The Frick Collection’s stay in the Modernist Breuer building on Madison Avenue has given visitors a chance to rediscover the museum’s Old Masters in a new light. It has also given the museum’s curators the chance to try new things, including a surprise performance and installation with the French street artist JR and actor Timothée Chalamet. The museum’s programmatic experimentation continues this week with the pop-up display series Living Histories: Queer Views and Old Masters, in which contemporary paintings will be hung alongside masterpieces by Vermeer, Holbein and Rembrandt.
“You've probably noticed the Breuer space is a little bit of a test kitchen, right?” says the curator Aimee Ng, who has co-organised the new series with deputy director Xavier F. Salomon. “It allows more things to present themselves, and for us to try things in ways that just weren't as obvious or easy to do in the mansion.”

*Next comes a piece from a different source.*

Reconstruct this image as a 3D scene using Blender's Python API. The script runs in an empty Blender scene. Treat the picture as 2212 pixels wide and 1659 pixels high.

“It might scare people who think of the Frick as a much more staid institution,” she says, but adds while it may sound “a little bit romantic, all of the projects we do have to feel like they're naturally coming out of the Frick in some way.” This one came out of a very simple need to fill empty spaces on the wall as some key works are sent out on loan for major exhibitions, as well as conversations with “the enormous number of contemporary artists who have been coming to the Frick Madison and are being vocal about it,” Ng says. “Our audience suddenly got wider and broader.”